Scott
Cummings
Visiting Professor of Law and Wiley Manuel Visiting Scholar, Center for Racial and Economic Justice
- Email Address cummingsscott@uchastings.edu
- Telephone 628-242-0556
Biography
Professor Cummings’s recent research explores how innovative legal mobilization produces transformative social change. His publications include Lawyers and Movements: Legal Mobilization in Transformative Times (Oxford 2022), An Equal Place: Lawyers in the Struggle for Los Angeles (Oxford 2021), and Global Pro Bono: Causes, Consequences and Contestation (with Fabio de Sa e Silva and Louise Trubek) (Cambridge 2021).
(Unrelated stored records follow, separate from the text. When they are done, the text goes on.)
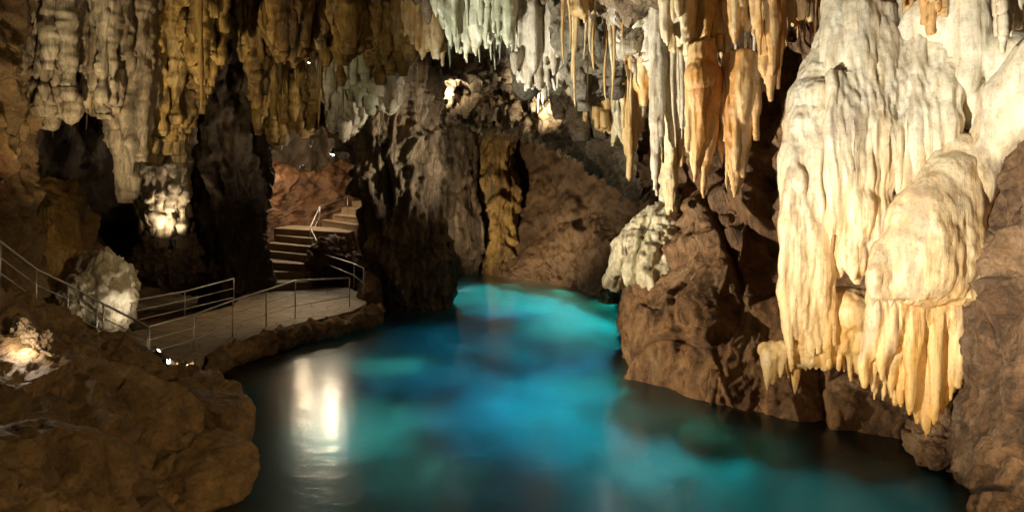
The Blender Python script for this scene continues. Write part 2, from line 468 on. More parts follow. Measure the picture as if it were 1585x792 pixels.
# ------------------------------------------------------------------ lamps
def aim(o, src, dst):
    d = Vector(dst) - Vector(src)
    o.rotation_euler = d.to_track_quat('-Z', 'Y').to_euler()
def light(kind, loc, energy, color, target=None, angle=60, radius=.15, parent=None, blend=1.0):
    d = bpy.data.lights.new('lamp_light', kind); d.energy = energy; d.color = color; d.shadow_soft_size = radius
    if kind == 'SPOT': d.spot_size = math.radians(angle); d.spot_blend = blend
    o = bpy.data.objects.new('lamp_light', d); COL.objects.link(o); o.location = Vector(loc)
    if target is not None: aim(o, loc, target)
    if parent is not None:
        o.parent = parent; o.location = Vector(loc) - Vector(parent['_o'])
    return o
def floodlight(loc, target, label, size=.16, lens='lens', cat='floodlight', name='floodlight', group=None):
    """a show-cave projector: round housing, glass, bracket"""
    loc = np.array(loc, float); t = thing(name, label, cat, loc, group)
    d = np.array(target, float) - loc; d /= np.linalg.norm(d)
    prof = [(-1.5, .35), (-1.3, .55), (-.6, .8), (.55, 1.0), (.6, 1.08), (.72, 1.08), (.72, .94)]
    V, Fc = tube_arrays([loc + d * a * size for a, _ in prof], [r * size for _, r in prof], 16)
    new_obj('housing', V, Fc, M['black'], t)
    V, Fc = tube_arrays([loc + d * a * size for a in (.66, .74)], [.92 * size, .9 * size], 16)
    new_obj('lens', V, Fc, M[lens], t)
    V, Fc = tube_arrays([loc - d * .3 * size, loc - np.array([0, 0, 1.6 * size])], [.2 * size, .2 * size], 8)
    new_obj('bracket', V, Fc, M['black'], t)
    return t


# ================================================================== THE SETTING: water, bed, rock shell
def structure(o): o['kind'] = 'structure'; return o

# pool surface: one sheet, its rim buried in the rock all round
pool = [(-14, 9), (-13, 22), (-12, 33), (-6, 47), (3, 47), (9, 34), (12, 20), (12, 5), (2, 1.5), (-9, 2.5)]
structure(new_obj('water', [(x, y, 0.0) for x, y in pool], [list(range(len(pool)))[::-1]], M['water']))

# pool bed
xs = np.linspace(-15, 14, 90); ys = np.linspace(0, 50, 150)
gx, gy = np.meshgrid(xs, ys)
P = np.stack([gx.ravel(), gy.ravel(), np.zeros(gx.size)], 1)
bz = -3.0 + 1.1 * fbm(P * 0.22 + 4, 4) + 0.15 * ridged(P * 0.6, 3)
bz += 2.2 * np.clip((P[:, 0] - (5.5 - (P[:, 1] - 16) * .10)) / 5, 0, 1) + 1.6 * np.clip((-3.5 - P[:, 0]) / 4, 0, 1) + 1.5 * np.clip((P[:, 1] - 36) / 8, 0, 1)
P[:, 2] = np.minimum(bz, -.5)
structure(new_obj('pool_bed', P, grid_faces(150, 90), M['bed']))

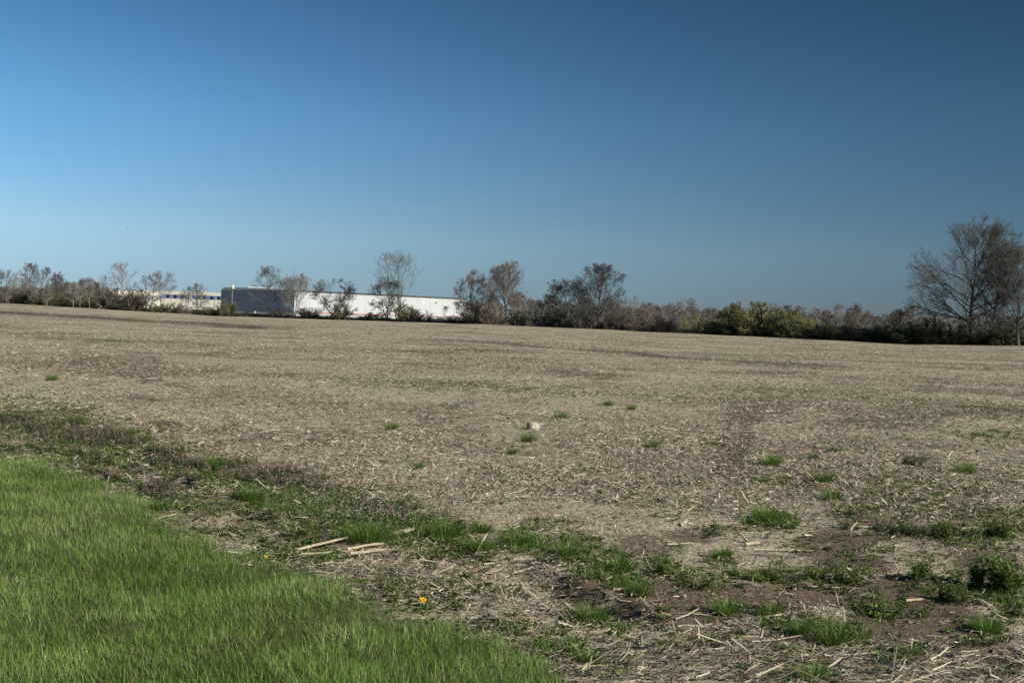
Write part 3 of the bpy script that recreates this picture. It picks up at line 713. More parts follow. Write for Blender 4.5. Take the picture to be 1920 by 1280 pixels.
BK = {'grey': (bark('bark_grey', (0.089, 0.083, 0.077), (0.189, 0.180, 0.167)), noise_mat('twig_grey', (0.088, 0.081, 0.076), (0.170, 0.159, 0.150), 3, .9, .1)),
      'pale': (bark('bark_pale', (0.170, 0.163, 0.148), (0.312, 0.302, 0.283)), noise_mat('twig_pale', (0.150, 0.138, 0.130), (0.270, 0.255, 0.241), 3, .9, .1)),
      'dark': (bark('bark_dark', (0.039, 0.037, 0.034), (0.090, 0.083, 0.078)), noise_mat('twig_dark', (0.048, 0.045, 0.043), (0.098, 0.091, 0.085), 3, .9, .1)),
      'red': (bark('bark_brown', (0.078, 0.073, 0.065), (0.150, 0.141, 0.128)), noise_mat('twig_reddish', (0.126, 0.103, 0.090), (0.218, 0.187, 0.163), 3, .9, .1)),
      'oak': (bark('bark_oak', (0.049, 0.048, 0.043), (0.111, 0.105, 0.094)), noise_mat('twig_oak', (0.060, 0.056, 0.050), (0.114, 0.106, 0.095), 3, .9, .1)),
      'pink': (bark('bark_pinkish', (0.105, 0.098, 0.091), (0.199, 0.187, 0.176)), noise_mat('twig_pinkish', (0.167, 0.145, 0.136), (0.283, 0.255, 0.240), 3, .9, .1))}
BUD = attr_mat('bud_leaf', [(0, (.09, .07, .05)), (.33, (.15, .12, .085)), (.5, (.07, .078, .034)), (.75, (.18, .19, .07)), (1, (.31, .31, .12))], .6, .25, .3, .25, .6)
def leafy(tips, n, size, v0, v1, r):
    i = r.integers(0, len(tips), n); P = tips[i] + r.normal(0, size * 1.3, (n, 3)); P[:, 2] = np.maximum(P[:, 2], size)
    U = unit(r.normal(0, 1, (n, 3))); Wv = unit(np.cross(U, r.normal(0, 1, (n, 3)))); s = size * r.uniform(.5, 1.3, n)
    V, Fs = strips(P, U, Wv, s, s * .7, Wv * 0 + np.array([0, 0, -1.]), s * .1, .5, 2)
    return V, Fs, np.repeat(r.uniform(v0, v1, n), 4)
def base_at(px, dist):
    """a point at this bearing and this far away, on the ground"""
    v = pdir(px, 600); x, y = v[0] / v[1] * dist, dist
    return x, y, float(gz(np.array([x]), np.array([y]), False)[0])
def px_scale(y): return F / y
def z_at(px, py, dist):
    v = pdir(px, py); return EYE + v[2] / v[1] * dist
def tree(px, top, wpx, off, style, kind, label, seed, leaf=None, lean=0.0, dens=1.0, name='bare_tree', cat='tree', group=None, tw=None):
    D = float(edge_d(px)) + off; x, y, z = base_at(px, D)
    Ht = z_at(px, top, D) - z; Wd = wpx * 1.1 * D / F
    if tw is None: tw = .0115 * (D / 200) ** .5
    (V1, F1), (V2, F2), tips = tree_arrays(seed, Ht, Wd, style, tw, dens)
    root = empty(name, (x, y, z - .05)); tag(root, label, cat, group)
    if lean:
        for V in (V1, V2, tips): V[:, 0] += lean * V[:, 2]
    tr = mobj('trunk', npmesh('trunk', V1, F1, BK[kind][0], smooth=True), root)
    cr = mobj('crown', npmesh('crown', V2, F2, BK[kind][1]), root)
    if leaf:
        n, s, v0, v1 = leaf; V, Fs, v = leafy(tips, n, s, v0, v1, np.random.default_rng(seed + 5))
        mobj('buds', npmesh('buds', V, Fs, BUD, {'v': v}), cr)
    return root
TREES = [
 # left end of the hedgerow
 (4, 505, 46, 6, 'multi', 'grey', 'bushy bare grey tree cut by the left edge of the photo', None, 0, .8),
 (36, 512, 44, 4, 'multi', 'pink', 'spreading bare pinkish tree, lower left neighbour of the tall thin-topped tree', None, 0, .8),
 (56, 494, 40, 14, 'oval', 'grey', 'tallest bare tree at the far left of the hedgerow, with a pointed crown', None, 0, .9),
 (84, 500, 26, 16, 'slim', 'grey', 'slim bare tree just left of the small oval tree at the far left', None, 0, .8),
 (107, 511, 30, 12, 'oval', 'grey', 'small dense oval bare tree above the left end of the cream wall', None, 0, 1),
 (128, 536, 26, 10, 'multi', 'grey', 'low thin bare tree in front of the left stretch of cream wall', None, 0, .7),
 (162, 522, 36, 3, 'multi', 'red', 'shaggy brownish green tree at the left end of the dark brown building', (4000, .12, .2, .7), 0, .9),
 (193, 517, 22, 25, 'slim', 'pale', 'faint slender bare tree rising behind the dark brown building', None, 0, .6),
 (227, 494, 52, 2, 'round', 'pale', 'round open bare tree with a pale trunk in front of the dark brown building', None, 0, .8),
 (276, 509, 42, 0, 'gnarl', 'dark', 'dark crooked tree with a thick black trunk at the right end of the brown building', None, .06, .8),
 (303, 508, 44, 5, 'ytree', 'pale', 'pale twin-stemmed bare tree leaning beside the black-trunked tree', None, 0, .8),
 (352, 537, 24, 30, 'slim', 'grey', 'small thin bare treetop above the white panel of the blue windows', None, 0, .7),
 (372, 531, 30, 34, 'oval', 'grey', 'small grey bare treetop behind the roof of the blue-windowed building', None, 0, .8),
 (377, 548, 26, 1, 'sapling', 'pale', 'pale sapling with a thin straight trunk below the blue windows', None, 0, .7),
 (340, 550, 26, 3, 'sapling', 'red', 'reddish sapling below the left end of the blue windows', None, 0, .7),
 (503, 500, 66, 2, 'round', 'grey', 'round bare tree standing before the dark blue warehouse wall', None, 0, .95),
 (553, 514, 60, 2, 'vase', 'pale', 'vase-shaped bare tree of many pale stems where the warehouse wall turns white', None, 0, .95),
 (538, 520, 26, 6, 'slim', 'red', 'narrow brownish tree squeezed between the round tree and the vase-shaped tree', None, 0, .8),
 (626, 525, 78, 0, 'gnarl', 'dark', 'low gnarled dark tree with a short thick trunk before the white warehouse', None, 0, 1.0),
 (727, 520, 62, 0, 'gnarl', 'dark', 'dark crooked tree leaning left at the foot of the tallest warehouse tree', None, -.09, 1.0),
 (745, 476, 104, 3, 'ytree', 'grey', 'tallest forked bare tree rising high above the white warehouse roof', None, .0, .68),
 (833, 574, 24, 1, 'sapling', 'grey', 'thin sapling before the plain white panels, left one of two', None, 0, .6),
 (868, 566, 40, 1, 'vase', 'grey', 'thin sapling by the right end of the white warehouse', None, 0, .5),
 (889, 510, 74, 1, 'multi', 'red', 'broad rust-tinted tree at the right end of the warehouse, left of a taller one', (5000, .08, .0, .35), 0, 1.0),
 (950, 495, 88, 4, 'fan', 'red', 'taller rust-tinted tree with a straight trunk right of the warehouse', (5500, .08, .0, .35), .0, 1.0),
 (996, 556, 34, 40, 'multi', 'grey', 'faint grey bare tree beyond the small white gable', None, 0, .9),
 (1066, 524, 88, 0, 'multi', 'dark', 'broad dark bare tree left of the tall dense one mid field edge', (1500, .08, 0, .2), -.02, 1.0),
 (1122, 498, 92, 1, 'oak', 'dark', 'tall dense dark tree with a rounded top near the middle of the field edge', (1500, .08, 0, .2), .02, 1.0),
 (1176, 556, 60, 2, 'multi', 'red', 'small orange-branched tree right of the tall dense dark tree', None, .03, .8),
 (1215, 574, 34, 5, 'multi', 'red', 'low reddish thin tree in the gap right of the orange-branched tree', None, 0, .7),
 (1262, 564, 36, 3, 'multi', 'pale', 'small pale bare tree, left of the pinkish one near the green bushes', None, 0, .8),
 (1285, 560, 40, 2, 'multi', 'pink', 'small pinkish budding tree left of the yellow-green bushes', (2500, .08, .2, .4), 0, .9),
 (1334, 576, 36, 40, 'oval', 'grey', 'rounded grey treetop just left of the big olive bush', None, 0, .8),
 (1498, 574, 26, 30, 'slim', 'grey', 'thin grey treetop just right of the big olive bush', None, 0, .7),
 (1530, 577, 24, 20, 'slim', 'pink', 'slender pinkish tree behind the low green bush', None, 0, .8),
 (1570, 569, 26, 14, 'slim', 'pale', 'slender whitish tree behind the dark hedge, paler than its neighbours', None, 0, .8),
 (1603, 572, 36, 18, 'oval', 'red', 'brownish pointed tree right of the slender whitish tree', None, 0, .9),
 (1640, 588, 30, 24, 'multi', 'grey', 'low grey treetop midway between the brownish pointed tree and the big tree', None, 0, .8),
 (1686, 579, 30, 12, 'slim', 'dark', 'dark thin treetop just left of the low boughs of the big tree', None, 0, .8),
 (1712, 572, 44, 14, 'oval', 'red', 'reddish brown treetop behind the lowest boughs of the big tree', None, 0, .9),
 (1822, 412, 196, 2, 'oak', 'oak', 'biggest bare tree at the right, with a wide crown and thick dark trunk', (2500, .07, .2, .6), -.02, 1.15),
 (1860, 452, 96, 4, 'fan', 'oak', 'second big bare tree right of the biggest, growing close beside it', None, .02, 1.0),
 (1911, 466, 120, 1, 'fan', 'oak', 'big bare tree cut by the right edge of the photo', (1500, .07, .2, .6), .0, 1.0),
]
for i, (px, top, w, off, st, kd, lb, lf, ln, dn) in enumerate(TREES):
    tree(px, top, w, off, st, kd, lb, 500 + i * 3, lf, ln, dn)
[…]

Professor Cummings is also co-author of Making Public Interest Lawyers in a Time of Crisis: An Evidence-Based Approach (with Catherine Albiston and Richard Abel), a National Science Foundation funded study that examines the factors causing law students to enter and persevere in public interest careers.
Professor Cummings is co-author of the first public interest law textbook, Public Interest Lawyering: A Contemporary Perspective (with Alan Chen) (Wolters Kluwer, 2012), and co-editor of a leading legal profession casebook, Legal Ethics (with Deborah Rhode, David Luban, and Nora Engstrom) (8th ed. Foundation Press, 2016). He is the author of numerous articles on lawyers and social justice, which have appeared in leading law reviews and peer-reviewed journals.
Before joining the UCLA faculty in 2002, Professor Cummings clerked for Judge A. Wallace Tashima on the Ninth Circuit, and James Moran on the district court in Chicago. He began his legal career in Los Angeles working with community groups to build economic opportunity and political empowerment. In 1998, he was awarded a Skadden Fellowship to work in the Community Development Project at Public Counsel in Los Angeles, where he provided transactional legal assistance to nonprofit organizations and small businesses engaged in community development efforts. He has proudly continued working with colleagues at Public Counsel to advance economic justice through research and policy advancing, producing groundbreaking reports on the legal barriers to street vending and the need for countywide rent control.